The Washington Post
Job prospects for 2013 law school graduates changed little from the year before, according to data recently released by the American Bar Association.
About 57 percent of students who graduated law school in 2013 secured long-term, full-time jobs that required them to pass the bar exam as of nine months after graduation. That percentage is only slightly more than the Class of 2012, of whom 56.2 percent were employed in the same type of job nine months after graduation.
The proportion of graduates finding jobs has risen slowly in the three years since the American Bar Association started collecting detailed employment statistics for law school graduates. The employment rate for the Class of 2011, the first year that data were collected, was 54.9 percent for long-term, full-time jobs that required passage of the bar exam.
However, 2013 also saw a slight growth in the portion of law school graduates who were unemployed.

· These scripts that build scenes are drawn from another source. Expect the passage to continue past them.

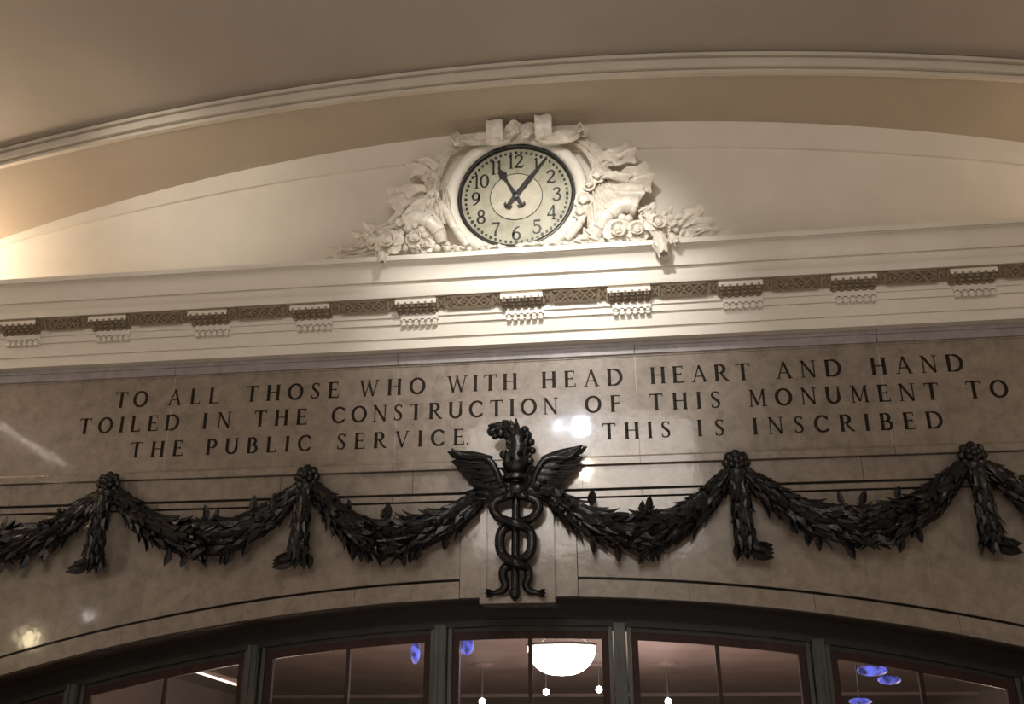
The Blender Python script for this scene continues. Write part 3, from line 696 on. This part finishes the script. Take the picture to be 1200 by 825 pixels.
# ribbon bow over the ring
drape([(600, 160, -.16), (580, 163, -.24), (552, 163, -.26), (530, 160, -.22)], [.10, .13, .12, .07], 'ribbon_tail', ripple=.018, nr=3)
drape([(531, 155, -.20), (537, 164, -.26), (546, 168, -.22)], [.08, .13, .05], 'ribbon_tail')
drape([(628, 160, -.16), (645, 162, -.24), (665, 159, -.28), (684, 147, -.22)], [.10, .15, .16, .11], 'ribbon_tail', ripple=.02, nr=3)
drape([(675, 150, -.22), (684, 152, -.30), (683, 158, -.22)], [.09, .12, .05], 'ribbon_tail')
for x0, x1, yt, yb in ((571, 590, 144, 166), (628, 647, 138, 163)):     # standing loops
    xm = (x0+x1)/2
    m = MB(); a = A(xm, yb, -.2); top = A(xm, yt, -.2); hgt = top.z-a.z
    pts = [a+Vector((0, lerp(0, -.16, math.sin(PI*t)) if t < 1 else 0, hgt*math.sin(PI*t/1.0) if False else 0)) for t in (0,)]
    loop = [a+Vector((0, .04, 0)), a+Vector((0, .05, hgt*.7)), a+Vector((0, 0, hgt)), a+Vector((0, -.09, hgt*.92)), a+Vector((0, -.11, hgt*.5)), a+Vector((0, -.06, .02)), a+Vector((0, 0, -.01))]
    m.ribbon(bez(loop, 18), .175, (1, 0, 0) if False else (0.0001, -1, .3), .022, .004, 2, 6)
    # explicit flat-topped loop: width along x
    m = MB(); q = bez(loop, 18); N_ = len(q); w_ = .088
    vs = []
    for p in q:
        for s in linsp(-1, 1, 4): vs.append(p+Vector((s*w_, 0, .012*math.sin(s*4))))
    for p in q:
        c0 = a+Vector((0, -.03, hgt*.5))
        dd = (c0-p).normalized()*.022
        for s in linsp(-1, 1, 4): vs.append(p+dd+Vector((s*w_, 0, .012*math.sin(s*4))))
    mm = 5; T_ = N_*mm; fs = []
    for i in range(N_-1):
        for j in range(4):
            o_ = i*mm+j; fs += [(o_, o_+1, o_+mm+1, o_+mm), (T_+o_, T_+o_+mm, T_+o_+mm+1, T_+o_+1)]
        fs += [(i*mm, i*mm+mm, T_+i*mm+mm, T_+i*mm), (i*mm+4, T_+i*mm+4, T_+i*mm+mm+4, i*mm+mm+4)]
    m.add(vs, fs); m.build('ribbon_loop', M['orn'], sur, smooth=True)
drape([(588, 160, -.18), (598, 152, -.26), (606, 149, -.27), (616, 151, -.22)], [.09, .17, .17, .08], 'ribbon_knot', ripple=.022, nr=3)
drape([(606, 163, -.18), (614, 155, -.27), (624, 150, -.25), (632, 156, -.2)], [.08, .15, .14, .08], 'ribbon_knot', ripple=.022, nr=3)
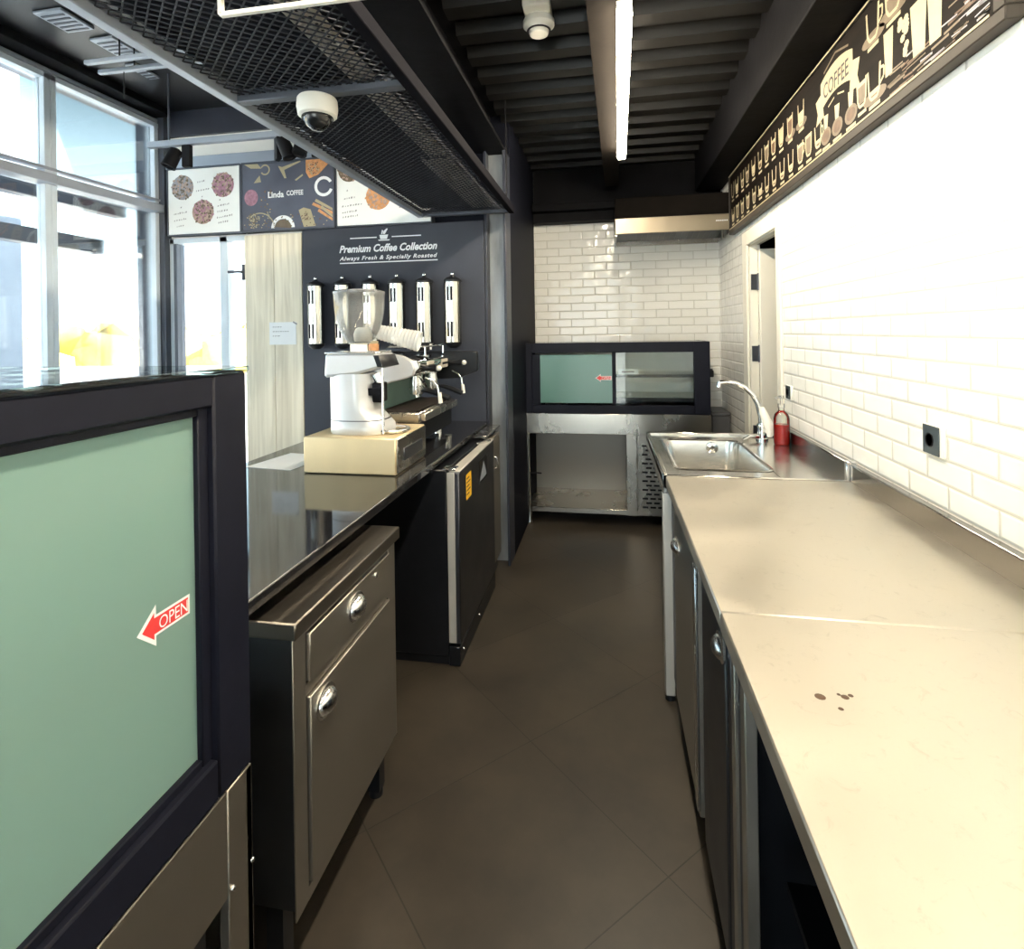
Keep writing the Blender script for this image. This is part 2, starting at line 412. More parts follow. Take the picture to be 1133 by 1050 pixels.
# ------------------------------------------------------------------ camera (measured from the photograph)
F, PX, PY, ROLL, YAW, CH = 615.0, 560.0, 367.7, .015, math.atan(112 / 615.0), 1.45
W, Hh = 1133, 1050
cd = bpy.data.cameras.new('camera'); cam = bpy.data.objects.new('camera', cd); COL.objects.link(cam)
cd.sensor_fit = 'HORIZONTAL'; cd.sensor_width = 36; cd.lens = 36 * F / W
cd.shift_x = (W / 2 - PX) / W; cd.shift_y = -(Hh / 2 - PY) / W
cd.clip_start = .02; cd.clip_end = 400
R = Vector((math.cos(YAW), math.sin(YAW), 0)); FW = Vector((-math.sin(YAW), math.cos(YAW), 0)); U = Vector((0, 0, 1))
X_ = R * math.cos(ROLL) - U * math.sin(ROLL); Y_ = R * math.sin(ROLL) + U * math.cos(ROLL); Z_ = -FW
mw = Matrix.Identity(4)
for i, ax in enumerate((X_, Y_, Z_)):
    for j in range(3): mw[j][i] = ax[j]
mw.translation = (0, 0, CH)
cam.matrix_world = mw
SC.camera = cam

# ------------------------------------------------------------------ room shell
XW, YB, YE, XL, YN = .905, 4.75, 3.4, -3.1, -2.8     # right wall, back wall, end wall, window wall, near wall
def shell(name, fn, m, label=None):
    mb = MB(); fn(mb)
    return struct(mb.build(name, m), label)
shell('floor', lambda b: b.box(XL - .1, 2.6, YN - .1, 5.0, -.1, 0), M['floor'], 'dark brown stone floor tiles laid diagonally')
# right wall with the doorway cut out
def rw(b):
    b.box(XW, XW + .07, YN, 3.19, 0, 3.0)
    b.box(XW, XW + .07, 3.82, YB + .12, 0, 3.0)
    b.box(XW, XW + .07, 3.19, 3.82, 1.99, 3.0)
shell('wall_right', rw, M['tile_r'], 'white glazed brick tile wall along the steel worktops')
shell('wall_back', lambda b: b.box(-.62, XW, YB, YB + .12, 0, 3.0), M['tile_b'], 'cream brick tile wall behind the display counter')
shell('wall_alcove', lambda b: b.box(-.74, -.61, 3.56, YB + .12, 0, 3.0, .004), M['navy_dark'], 'dark blue side wall of the alcove')
def we(b):   # end wall over the menu boards and behind the slate board
    b.box(XL, -1.25, YE + .02, YE + .14, 2.135, 3.0, mi=0)
    b.box(-1.25, -.74, YE + .02, YE + .14, 2.135, 3.0, mi=2)
    b.box(-2.41, -.74, YE + .02, YE + .14, 0, 2.135, mi=1)
struct(MB().build('x', []), None); bpy.data.objects.remove(bpy.data.objects['x'])
mb = MB(); we(mb); struct(mb.build('wall_end', [M['white'], M['navy'], M['navy_dark']]), 'end wall carrying the menu boards')
shell('trim_4', lambda b: b.box(-3.03, -.75, YE - .005, YE + .02, 2.845, 3.02), M['navy'], 'dark header over the end wall')
shell('wall_near', lambda b: (b.box(XL, XL + .7, YN - .12, YN, 0, 3.0), b.box(.4, XW + .12, YN - .12, YN, 0, 3.0), b.box(XL + .7, .4, YN - .12, YN, 2.75, 3.0)), M['white'])
def lw(b):
    b.box(XL - .12, XL, YN, 3.55, 2.93, 3.05)
    b.box(XL - .12, XL, YN, 3.55, 0, .12)
    b.box(XL - .12, XL + .1, 3.36, 3.54, 0, 3.0)
shell('wall_left', lw, M['alu_dark'], 'dark frame wall holding the tall windows')
shell('ceiling', lambda b: b.box(XL - .12, 2.6, YN - .12, 5.0, 3.02, 3.12), M['ceil'], 'dark glossy ceiling')
# dark header over the windows
shell('trim_1', lambda b: (b.box(XL, XL + .16, YN, 3.36, 2.97, 3.02, .004), b.box(XL, XL + .03, YN, 3.36, 2.93, 2.97)), M['matte'])
shell('trim_2', lambda b: b.box(XL + .03, XL + .06, YN, 3.36, 2.935, 2.96, .004), M['alu'], 'light metal rail along the window head')
# the little room behind the doorway
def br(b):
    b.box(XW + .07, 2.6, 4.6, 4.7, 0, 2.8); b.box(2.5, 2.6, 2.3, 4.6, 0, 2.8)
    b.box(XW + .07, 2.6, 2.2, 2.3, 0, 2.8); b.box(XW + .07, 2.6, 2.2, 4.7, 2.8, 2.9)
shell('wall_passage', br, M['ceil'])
# corrugated deck over the kitchen aisle
mb = MB(); prof = []
y = YN; P = .215
while y < 4.6:
    prof += [(y, 2.86), (y + .085, 2.86), (y + .105, 2.81), (y + .195, 2.81)]; y += P
prof.append((y, 2.86))
poly = prof + [(y, 2.9), (YN, 2.9)]
n = len(prof)
A = [mb.bm.verts.new((-.66, p[0], p[1])) for p in prof]; B = [mb.bm.verts.new((XW, p[0], p[1])) for p in prof]
A2 = [mb.bm.verts.new((-.66, p[0], p[1] + .012)) for p in prof]; B2 = [mb.bm.verts.new((XW, p[0], p[1] + .012)) for p in prof]
for i in range(n - 1):
    mb.bm.faces.new((A[i], A[i + 1], B[i + 1], B[i])); mb.bm.faces.new((A2[i], B2[i], B2[i + 1], A2[i + 1]))
struct(mb.build('ceiling_deck', M['deck'], recalc=False), 'black corrugated steel deck over the aisle')
# steel beams
def ibeam(b, x0, x1, y0, y1, z0, z1, t=.02):
    c = (x0 + x1) / 2
    b.box(x0, x1, y0, y1, z0, z0 + t, .003); b.box(x0, x1, y0, y1, z1 - t, z1); b.box(c - .012, c + .012, y0, y1, z0 + t, z1 - t)
mb = MB(); ibeam(mb, -.88, -.61, YN, 4.62, 2.58, 2.88); struct(mb.build('beam_aisle', M['beam']), 'heavy dark steel beam running over the counter')
mb = MB(); mb.box(.7, XW - .002, YN, 4.6, 2.545, 2.88, .004); struct(mb.build('beam_wall', M['beam']), 'black beam above the long sign')
def cb(b):
    b.box(-.6, XW, 4.56, 4.75, 2.44, 2.50, .004); b.box(-.6, XW, 4.68, 4.75, 2.5, 2.9); b.box(-.6, XW, 4.60, 4.75, 2.50, 2.53)
    b.box(-.6, XW, 4.63, 4.75, 2.36, 2.44)
mb = MB(); cb(mb); struct(mb.build('beam_back', M['beam']), 'dark channel beam across the back wall')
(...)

According to the data, 11.2 percent of 2013 graduates were unemployed or seeking work as of February, compared with 10.6 percent of 2012 graduates and 9.2 percent of 2011 graduates.
That increase may be partly because of the sheer volume of people graduating from law school: A record 46,776 students graduated law school in 2013.
However, the number of law school graduates is expected to taper off in the next couple of years, based on declining first-year enrollment data for the 2011-12 and 2012-13 school years. These students will graduate this year and next.